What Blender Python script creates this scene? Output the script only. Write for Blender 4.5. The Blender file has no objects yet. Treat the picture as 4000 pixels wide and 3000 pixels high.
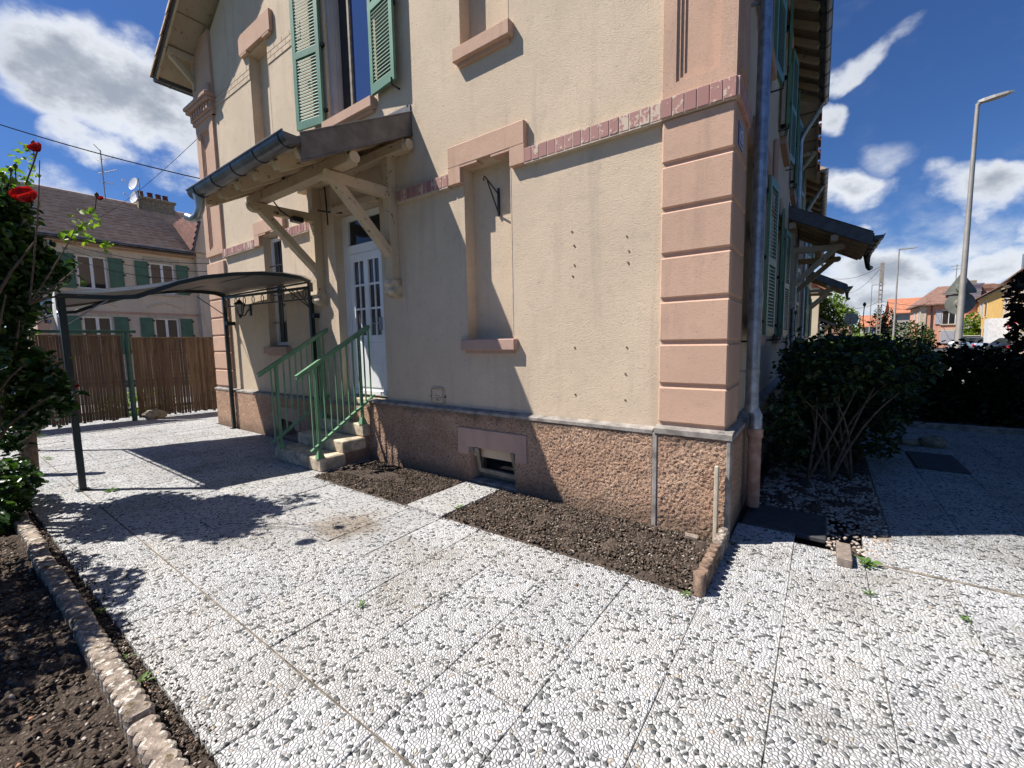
import bpy, bmesh, math, random
import numpy as np
from mathutils import Vector, Matrix, noise
random.seed(7); rng = np.random.default_rng(7)
S = bpy.context.scene
COL = S.collection

# ------------------------------------------------------------------ camera
CAM = Vector((0.6353, -3.7068, 1.6)); FPX = 1677.28
YAW, PITCH, ROLL = 0.627, -0.0964, -0.0179
def _basis():
    cy, sy, cp, sp = math.cos(YAW), math.sin(YAW), math.cos(PITCH), math.sin(PITCH)
    f = Vector((-sy*cp, cy*cp, sp)); r = Vector((cy, sy, 0)); u = r.cross(f)
    cr, sr = math.cos(ROLL), math.sin(ROLL)
    return cr*r + sr*u, -sr*r + cr*u, f
CR, CU, CF = _basis()
cd = bpy.data.cameras.new('camera'); cam = bpy.data.objects.new('camera', cd); COL.objects.link(cam)
cd.sensor_width = 36; cd.lens = FPX/4000*36; cd.clip_start = 0.05; cd.clip_end = 6000
cam.matrix_world = Matrix(((CR.x, CU.x, -CF.x, CAM.x), (CR.y, CU.y, -CF.y, CAM.y), (CR.z, CU.z, -CF.z, CAM.z), (0, 0, 0, 1)))
S.camera = cam
def at(u, v, d):
    return CAM + d*((u-2000)/FPX*CR - (v-1500)/FPX*CU + CF)
def dirn(u, v):
    return (at(u, v, 1)-CAM).normalized()

# ------------------------------------------------------------------ light
SUNDIR = Vector((0.58, 0.41, -1.0)).normalized()     # way the light travels
sd = bpy.data.lights.new('sun', 'SUN'); sd.energy = 5.0; sd.angle = math.radians(0.53); sd.color = (1.0, 0.955, 0.895)
so = bpy.data.objects.new('sun', sd); COL.objects.link(so)
so.rotation_euler = SUNDIR.to_track_quat('-Z', 'Y').to_euler()
S.view_settings.view_transform = 'Standard'; S.view_settings.look = 'None'
S.view_settings.exposure = 0.72; S.view_settings.gamma = 1.0

# ------------------------------------------------------------------ node helper
class NT:
    def __init__(s, tree): s.t = tree; s.n = tree.nodes; s.l = tree.links
    def add(s, kind, **kw):
        n = s.n.new(kind)
        for k, v in kw.items():
            if k == 'inp':
                for a, b in v.items():
                    if isinstance(b, bpy.types.NodeSocket): s.l.new(b, n.inputs[a])
                    else: n.inputs[a].default_value = b
            else: setattr(n, k, v)
        return n
    def math(s, op, a, b=None, c=None, clamp=False):
        n = s.n.new('ShaderNodeMath'); n.operation = op; n.use_clamp = clamp
        for i, x in enumerate((a, b, c)):
            if x is None: continue
            if isinstance(x, bpy.types.NodeSocket): s.l.new(x, n.inputs[i])
            else: n.inputs[i].default_value = x
        return n.outputs[0]
    def mix(s, f, a, b, typ='MIX'):
        n = s.n.new('ShaderNodeMix'); n.data_type = 'RGBA'; n.blend_type = typ; n.clamp_factor = True
        for i, x in ((0, f), (6, a), (7, b)):
            if isinstance(x, bpy.types.NodeSocket): s.l.new(x, n.inputs[i])
            elif i == 0: n.inputs[0].default_value = x
            else: n.inputs[i].default_value = (*x, 1) if len(x) == 3 else x
        return n.outputs[2]
    def sstep(s, x, a, b):
        n = s.n.new('ShaderNodeMapRange'); n.interpolation_type = 'SMOOTHSTEP'
        s.l.new(x, n.inputs[0]); n.inputs[1].default_value = a; n.inputs[2].default_value = b
        return n.outputs[0]
    def noise(s, co, scale, detail=3, rough=0.5, dist=0.0):
        n = s.n.new('ShaderNodeTexNoise'); s.l.new(co, n.inputs['Vector'])
        n.inputs['Scale'].default_value = scale; n.inputs['Detail'].default_value = detail
        n.inputs['Roughness'].default_value = rough; n.inputs['Distortion'].default_value = dist
        return n.outputs[0]
    def scaled(s, co, v):
        n = s.n.new('ShaderNodeVectorMath'); n.operation = 'MULTIPLY'; s.l.new(co, n.inputs[0]); n.inputs[1].default_value = v
        return n.outputs[0]

# ------------------------------------------------------------------ sky with clouds (all in world directions)
W = bpy.data.worlds.new('World'); S.world = W; W.use_nodes = True
T = NT(W.node_tree); T.n.clear()
out = T.add('ShaderNodeOutputWorld'); bg = T.add('ShaderNodeBackground'); T.l.new(bg.outputs[0], out.inputs[0])
sky = T.add('ShaderNodeTexSky', sky_type='NISHITA', sun_disc=False)
sky.sun_elevation = math.asin(-SUNDIR.z); sky.sun_rotation = math.atan2(-SUNDIR.x, -SUNDIR.y)
sky.air_density = 1.0; sky.dust_density = 0.4; sky.ozone_density = 2.5; sky.altitude = 200
geo = T.add('ShaderNodeTexCoord').outputs['Generated']
sep = T.add('ShaderNodeSeparateXYZ', inp={0: geo})
warp = T.add('ShaderNodeTexNoise', inp={'Vector': geo, 'Scale': 4.5, 'Detail': 6.0})
wv = T.add('ShaderNodeVectorMath', operation='MULTIPLY_ADD', inp={0: warp.outputs[1], 1: (0.26, 0.26, 0.18), 2: geo}).outputs[0]
BL = [  # (u, v, half width px, half height px, tilt deg, strength)
    (380, 370, 640, 300, 20, 1.45), (100, 190, 300, 170, 10, 1.2), (640, 560, 460, 170, 20, 1.2), (330, 620, 260, 80, 10, 1.1),
    (640, 320, 260, 90, 25, 0.75), (720, 700, 260, 130, 15, 0.85), (120, 740, 220, 80, 10, 0.6),
    (3350, 240, 210, 70, -28, 0.70), (3560, 120, 150, 40, -30, 0.32), (3480, 560, 160, 60, -20, 0.22), (3240, 440, 130, 90, 10, 0.85), (3830, 690, 310, 130, 12, 1.25), (3330, 720, 190, 95, -20, 1.0),
    (3400, 850, 70, 30, -25, 0.6), (4050, 850, 190, 200, 0, 0.9), (3480, 1010, 380, 130, 5, 1.0), (3900, 1020, 380, 130, -8, 1.2), (3300, 1150, 380, 130, 0, 0.9)]
acc = None
for (u, v, hw, hh, tilt, st) in BL:
    c = dirn(u, v); d0 = (at(u+10, v, 1)-at(u, v, 1)).normalized(); ca, sa = math.cos(math.radians(tilt)), math.sin(math.radians(tilt))
    ru = (at(u+hw*ca, v+hw*sa, 1)-at(u, v, 1)); rv = (at(u-hh*sa, v+hh*ca, 1)-at(u, v, 1))
    L = (at(u, v, 1)-CAM).length
    ru /= L; rv /= L
    a = ru - c*ru.dot(c); b = rv - c*rv.dot(c)
    b = b - a*(b.dot(a)/a.length_squared)
    a = a/a.length_squared; b = b/b.length_squared
    da = T.add('ShaderNodeVectorMath', operation='DOT_PRODUCT', inp={0: wv, 1: a}).outputs['Value']
    db = T.add('ShaderNodeVectorMath', operation='DOT_PRODUCT', inp={0: wv, 1: b}).outputs['Value']
    dc = T.add('ShaderNodeVectorMath', operation='DOT_PRODUCT', inp={0: geo, 1: c}).outputs['Value']
    oa, ob = a.dot(c), b.dot(c)
    # offset by the centre direction (c is orthogonal to a,b) plus the mean of the warp noise
    mo = Vector((0.13, 0.13, 0.09))
    da = T.math('SUBTRACT', da, a.dot(mo)); db = T.math('SUBTRACT', db, b.dot(mo))
    q = T.math('ADD', T.math('MULTIPLY', da, da), T.math('MULTIPLY', db, db))
    m = T.math('SUBTRACT', 1.0, q, clamp=True)
    m = T.math('MULTIPLY', m, T.math('MULTIPLY', T.math('GREATER_THAN', dc, 0.5), st))
    acc = m if acc is None else T.math('MAXIMUM', acc, m)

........

## Work required
Copy out every line of the data that includes "scene".

## Solution for this exercise
What Blender Python script creates this scene? Output the script only. Write for Blender 4.5. The Blender file has no objects yet. Treat the picture as 4000 pixels wide and 3000 pixels high.
S = bpy.context.scene